Sealed surfaces tend to generate water runoff and urban flooding which can also affect the quality of surface waters. One way to counteract this phenomenon is by adopting blue infrastructure solutions. Since 2008, LIFE projects have focused on mitigating the effects of runoff water by adopting sustainable urban drainage systems (SUDS).

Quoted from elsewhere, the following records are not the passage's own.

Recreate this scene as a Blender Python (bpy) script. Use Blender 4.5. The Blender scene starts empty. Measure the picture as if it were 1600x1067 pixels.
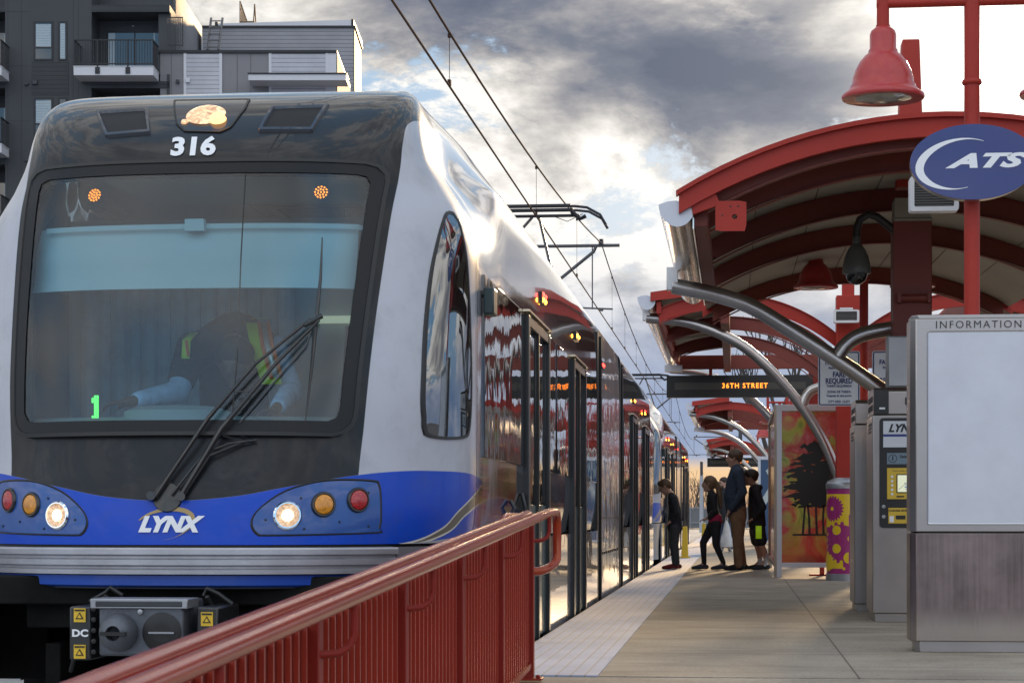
import bpy, bmesh, math, random
from math import sin, cos, pi, radians, sqrt, atan2, hypot
from mathutils import Vector, Matrix, noise
random.seed(7)
scene = bpy.context.scene
COL = scene.collection
# ------------------------------------------------------------------ camera
F, HOR, CH, VX = 3300.0, 804.0, 0.86, 1149.0      # pixels of the 1600 wide photograph
TH = math.atan((VX-800)/F); CT, ST = cos(TH), sin(TH)
cam = bpy.data.cameras.new('camera'); camo = bpy.data.objects.new('camera', cam); COL.objects.link(camo)
camo.location = (0, 0, CH); camo.rotation_euler = (pi/2, 0, TH)
cam.sensor_width = 36; cam.lens = 36*F/1600; cam.shift_y = (HOR-533.5)/1600
cam.clip_start = 0.1; cam.clip_end = 3000
cam.dof.use_dof = True; cam.dof.focus_distance = 24.0; cam.dof.aperture_fstop = 18.0
scene.camera = camo
# ------------------------------------------------------------------ world
SUN_EL, SUN_AZ = radians(11.8), radians(6.8)
SEED = (30.85, 0.5, 13.7)       # azimuth from +Y towards +X
sund = Vector((sin(SUN_AZ)*cos(SUN_EL), cos(SUN_AZ)*cos(SUN_EL), sin(SUN_EL)))
world = bpy.data.worlds.new('World'); scene.world = world; world.use_nodes = True
nt = world.node_tree; nt.nodes.clear()
class NT:
    def __init__(s, nt): s.t = nt
    def n(s, typ, ins=None, **kw):
        nd = s.t.nodes.new(typ)
        for k, v in kw.items(): setattr(nd, k, v)
        for k, v in (ins or {}).items(): s.put(nd.inputs[k], v)
        return nd
    def put(s, sock, v):
        if isinstance(v, bpy.types.NodeSocket): s.t.links.new(v, sock)
        elif isinstance(v, bpy.types.Node): s.t.links.new(v.outputs[0], sock)
        elif isinstance(v, (tuple, list)) and len(v) == 3 and sock.type == 'RGBA': sock.default_value = (*v, 1)
        else: sock.default_value = v
    def m(s, op, a, b=0.0, c=None, clamp=False):
        nd = s.t.nodes.new('ShaderNodeMath'); nd.operation = op; nd.use_clamp = clamp
        s.put(nd.inputs[0], a); s.put(nd.inputs[1], b)
        if c is not None: s.put(nd.inputs[2], c)
        return nd.outputs[0]
    def vm(s, op, a, b=(0, 0, 0)):
        nd = s.t.nodes.new('ShaderNodeVectorMath'); nd.operation = op
        s.put(nd.inputs[0], a); s.put(nd.inputs[1], b)
        return nd.outputs['Value'] if op in ('DOT_PRODUCT', 'LENGTH') else nd.outputs[0]
    def noise(s, vec, scale, detail=4, rough=.55, dist=0.0, out=0):
        nd = s.n('ShaderNodeTexNoise', {'Scale': scale, 'Detail': detail, 'Roughness': rough, 'Distortion': dist})
        if vec is not None: s.put(nd.inputs['Vector'], vec)
        return nd.outputs[out]
    def ramp(s, fac, stops, interp='LINEAR'):
        nd = s.t.nodes.new('ShaderNodeValToRGB'); cr = nd.color_ramp; cr.interpolation = interp
        while len(cr.elements) < len(stops): cr.elements.new(.5)
        for e, (p, c) in zip(cr.elements, stops):
            e.position = p; e.color = (*c, 1) if isinstance(c, (tuple, list)) else (c, c, c, 1)
        s.put(nd.inputs[0], fac); return nd.outputs[0]
    def mix(s, fac, a, b, mode='MIX'):
        nd = s.t.nodes.new('ShaderNodeMix'); nd.data_type = 'RGBA'; nd.blend_type = mode
        s.put(nd.inputs[0], fac); s.put(nd.inputs[6], a); s.put(nd.inputs[7], b); return nd.outputs[2]
    def step(s, x, lo, hi):
        nd = s.n('ShaderNodeMapRange', {1: lo, 2: hi, 3: 0.0, 4: 1.0}, interpolation_type='SMOOTHSTEP')
        s.put(nd.inputs[0], x); return nd.outputs[0]
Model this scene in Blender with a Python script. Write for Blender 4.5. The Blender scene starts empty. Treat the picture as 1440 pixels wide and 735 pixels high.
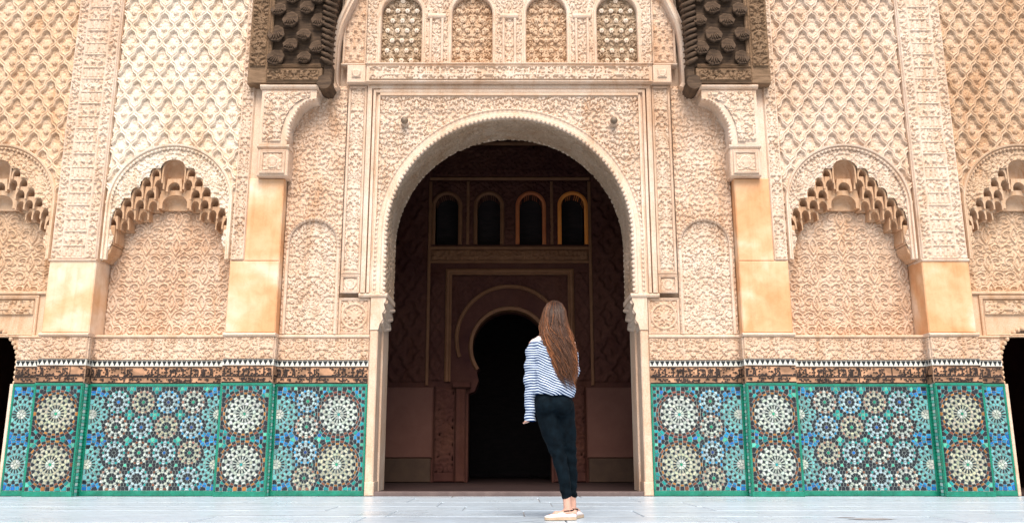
import bpy, bmesh, math, random
import numpy as np
from mathutils import Vector, Matrix

# ------------------------------------------------------------------ camera, sky, sun, exposure
S = bpy.context.scene
R = math.radians
cam_d = bpy.data.cameras.new('camera'); cam = bpy.data.objects.new('camera', cam_d)
S.collection.objects.link(cam); S.camera = cam
cam.location = (0.036, 0, 0.477)
cam.rotation_euler = (R(90 + 12.5), 0, 0)
cam_d.sensor_width = 36; cam_d.lens = 36 * 1221 / 1440
cam_d.clip_start = 0.05; cam_d.clip_end = 500

SUN_EL, SUN_AZ = 52, 6
w = bpy.data.worlds.new('World'); S.world = w; w.use_nodes = True
nt = w.node_tree; bg = nt.nodes['Background']
sky = nt.nodes.new('ShaderNodeTexSky'); sky.sky_type = 'NISHITA'; sky.sun_disc = False
sky.sun_elevation = R(SUN_EL); sky.sun_rotation = R(180 + SUN_AZ); sky.air_density = 1.0; sky.dust_density = 3.0
nt.links.new(sky.outputs[0], bg.inputs[0]); bg.inputs[1].default_value = 0.10
sd = bpy.data.lights.new('sun', 'SUN'); so = bpy.data.objects.new('sun', sd); S.collection.objects.link(so)
sd.energy = 2.2; sd.angle = R(34); sd.color = (1.0, 0.92, 0.82)
so.rotation_euler = (R(90 - SUN_EL), 0, R(SUN_AZ)); so.location = (0, 0, 20)
S.view_settings.view_transform = 'Standard'; S.view_settings.look = 'None'
S.view_settings.exposure = 1.0; S.view_settings.gamma = 1.0
S.render.engine = 'CYCLES'
S.cycles.use_denoising = True
S.cycles.max_bounces = 8; S.cycles.diffuse_bounces = 5
S.cycles.sample_clamp_indirect = 6

rng = np.random.default_rng(7)
random.seed(5)
COL = S.collection

# ------------------------------------------------------------------ object helpers
class MB:
    """collects vertices and faces for ONE mesh object"""
    def __init__(self): self.v = []; self.f = []; self.c = []; self.mi = []
    def add(self, verts, faces, col=None, mi=0):
        n = len(self.v); self.v += [tuple(p) for p in verts]
        self.f += [tuple(i + n for i in f) for f in faces]
        self.mi += [mi] * len(faces)
        if col is not None: self.c += [tuple(col) + (1.0,)] * len(verts)
        return self
    def box(self, x0, x1, y0, y1, z0, z1, c=0.0, col=None):
        x0, x1 = min(x0, x1), max(x0, x1)
        if c <= 0:
            v = [(x0,y0,z0),(x1,y0,z0),(x1,y1,z0),(x0,y1,z0),(x0,y0,z1),(x1,y0,z1),(x1,y1,z1),(x0,y1,z1)]
            f = [(0,1,5,4),(1,2,6,5),(2,3,7,6),(3,0,4,7),(4,5,6,7),(3,2,1,0)]
        else:
            v = [(x0+c,y0,z0+c),(x1-c,y0,z0+c),(x1-c,y0,z1-c),(x0+c,y0,z1-c),
                 (x0,y0+c,z0),(x1,y0+c,z0),(x1,y0+c,z1),(x0,y0+c,z1),
                 (x0,y1,z0),(x1,y1,z0),(x1,y1,z1),(x0,y1,z1)]
            f = [(0,1,2,3),(4,5,1,0),(5,6,2,1),(6,7,3,2),(7,4,0,3),
                 (8,9,5,4),(9,10,6,5),(10,11,7,6),(11,8,4,7),(11,10,9,8)]
        return self.add(v, f, col)
    def sweep(self, path, prof, Y, closed=False):
        """profile (u across the path in the wall plane, b proud of plane Y) along a path in the XZ plane"""
        P = [Vector((p[0], p[1])) for p in path]; n = len(P); rows = []
        for i in range(n):
            if closed: a, b = P[i] - P[i-1], P[(i+1) % n] - P[i]
            else:
                a = P[i] - P[i-1] if i else P[1] - P[0]
                b = P[i+1] - P[i] if i < n-1 else P[-1] - P[-2]
            a.normalize(); b.normalize()
            na, nb = Vector((-a.y, a.x)), Vector((-b.y, b.x))
            m = (na + nb); m.normalize(); k = 1 / max(0.35, m.dot(na))
            rows.append([(P[i].x + m.x*u*k, Y - bb, P[i].y + m.y*u*k) for u, bb in prof])
        k = len(prof); v = [p for r in rows for p in r]; f = []
        for i in range(n if closed else n-1):
            j = (i+1) % n
            for q in range(k-1): f.append((i*k+q, i*k+q+1, j*k+q+1, j*k+q))
        if not closed and k > 2:
            f.append(tuple(range(k))); f.append(tuple(reversed(range((n-1)*k, n*k))))
        return self.add(v, f)
    def poly(self, pts, y0, y1):
        """polygon in the XZ plane given thickness y0..y1"""
        n = len(pts); v = [(x, y0, z) for x, z in pts] + [(x, y1, z) for x, z in pts]
        f = [tuple(range(n)), tuple(reversed(range(n, 2*n)))]
        f += [(i, n+i, n+(i+1) % n, (i+1) % n) for i in range(n)]
        return self.add(v, f)
    def ball(self, c, r, seg=8, rings=5):
        if not hasattr(r, '__len__'): r = (r, r, r)
        v = [(c[0], c[1], c[2]-r[2])]
        for i in range(1, rings):
            t = math.pi*i/rings
            for j in range(seg):
                a = 2*math.pi*j/seg
                v.append((c[0]+r[0]*math.sin(t)*math.cos(a), c[1]+r[1]*math.sin(t)*math.sin(a), c[2]-r[2]*math.cos(t)))
        v.append((c[0], c[1], c[2]+r[2])); f = []
        for j in range(seg):
            f.append((0, 1+(j+1) % seg, 1+j))
            for i in range(rings-2):
                a, b = 1+i*seg+j, 1+i*seg+(j+1) % seg
                f.append((a, b, b+seg, a+seg))
            l = 1+(rings-2)*seg
            f.append((l+j, l+(j+1) % seg, len(v)-1))
        return self.add(v, f)
    def rings(self, R_, cap=True):
        """loft through rings, each a list of 3D points"""
        n = len(R_[0]); v = [p for r in R_ for p in r]; f = []
        for i in range(len(R_)-1):
            for j in range(n): f.append((i*n+j, i*n+(j+1) % n, (i+1)*n+(j+1) % n, (i+1)*n+j))
        if cap: f.append(tuple(reversed(range(n)))); f.append(tuple(range((len(R_)-1)*n, len(R_)*n)))
        return self.add(v, f)
    def tube(self, pts, rad, seg=10, flat=None, cap=True, side=Vector((1, 0, 0))):
        R_ = []
        pts = [Vector(p) for p in pts]
        for i, p in enumerate(pts):
            d = (pts[min(i+1, len(pts)-1)] - pts[max(i-1, 0)]).normalized()
            a = side - d*side.dot(d)
            if a.length < 0.2: a = Vector((0, 1, 0)) - d*d.y
            a.normalize(); b = d.cross(a)
            r = rad[i] if hasattr(rad, '__len__') else rad
            ra, rb = r if hasattr(r, '__len__') else (r, r)
            R_.append([p + a*ra*math.cos(2*math.pi*j/seg) + b*rb*math.sin(2*math.pi*j/seg) for j in range(seg)])
        return self.rings(R_, cap)
    def mesh(self, name, smooth=False):
        me = bpy.data.meshes.new(name); me.from_pydata(self.v, [], self.f)
        if self.c:
            ca = me.color_attributes.new('Col', 'FLOAT_COLOR', 'POINT')
            ca.data.foreach_set('color', np.array(self.c, dtype=np.float32).ravel())
        if any(self.mi): me.polygons.foreach_set('material_index', self.mi)
        if smooth: me.polygons.foreach_set('use_smooth', [True]*len(me.polygons))
        me.update(); return me
    def build(self, name, mat, parent=None, smooth=False):
        me = self.mesh(name, smooth); return link(name, me, mat, parent)

def link(name, me, mat, parent=None):
    if mat is not None and not me.materials:
        for m in (mat if isinstance(mat, (list, tuple)) else [mat]): me.materials.append(m)
    o = bpy.data.objects.new(name, me); COL.objects.link(o)
    if parent is not None: adopt(o, parent)
    return o

WLOC = {}
def adopt(o, parent):
    """parent while keeping the child's own coordinates equal to the world's"""
    o.parent = parent; loc = WLOC.get(parent.name, Vector((0, 0, 0)))
    o.matrix_parent_inverse = Matrix.Translation(-loc)

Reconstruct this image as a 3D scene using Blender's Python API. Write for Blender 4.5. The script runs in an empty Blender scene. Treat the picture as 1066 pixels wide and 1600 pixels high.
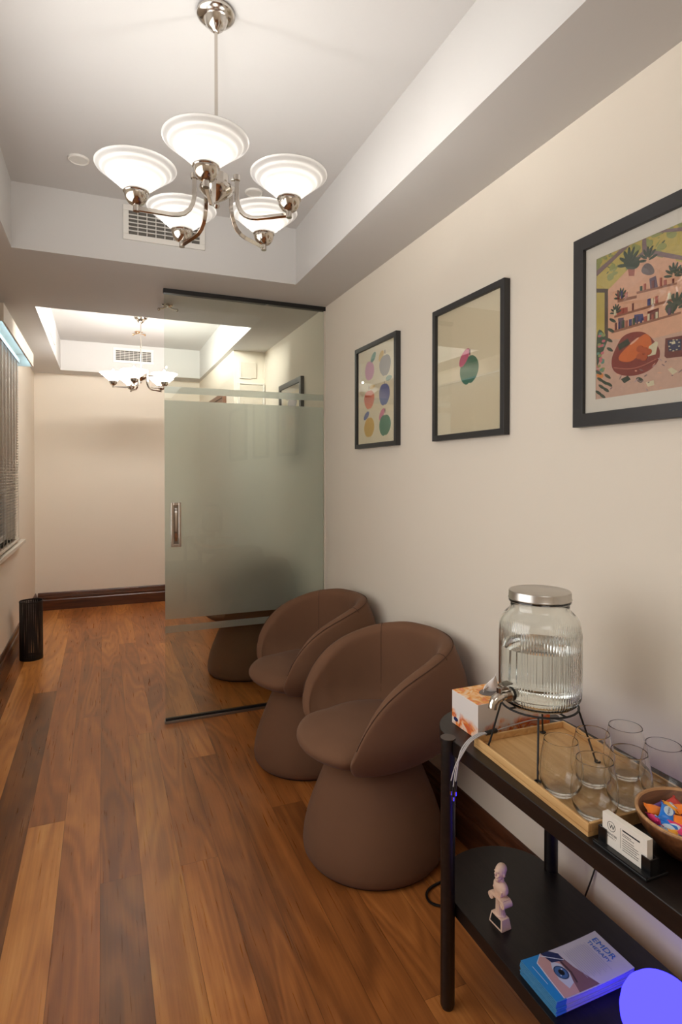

For example, the abovementioned LIFE Housing Landscapes is demonstrating sustainable urban drainage as part of a holistic package of blue measures that also includes rain gardens, drought-resilient plants and rainwater harvesting. Benefits will include a reduction in flooding risk, use of rainwater for garden irrigation and less wastewater to be treated. 'PLATAFORMA CENTRAL IBERUM' (LIFE11 ENV/ES/000538) is controlling the water cycle through rainwater harvesting and re-use, creation of permeable structures to avoid sealing, construction of canals and reservoirs to allow water to be collected for distribution, and the use of SUDS and the creation of storm ponds to maintain surface aquifers.

Open storm water management is another blue measure that can reduce the risk of flooding. It has been successfully demonstrated by the GreenClimeAdapt project in Sweden which built a catchment area capable of retaining 90% of the water of a 10-year rain event. Whereas in neighbouring Finland, the ongoing project 'Urban Oases' (LIFE11 ENV/FI/000911) is creating storm water swales in areas around Helsinki that are used to convey, infiltrate and clean storm water as well as to dissipate flow energy and store snow.

'LIFE-GREEN4GREY' (LIFE13 ENV/BE/000212) is focused on mitigating flooding in Flanders due to soil sealing. "We are implementing natural water retention measures such as re-naturalising artificial streams and creating wadis, which will have the effect of creating natural flooding areas and water retention bodies to capture water from rainfall during peak showers," explains project manager Pieter De Corte. Land use is also being changed from intensive agriculture to grasslands, increasing the soil's water infiltration capacity. In periods of heavy rainfall, these blue and green infrastructure elements capture water upstream.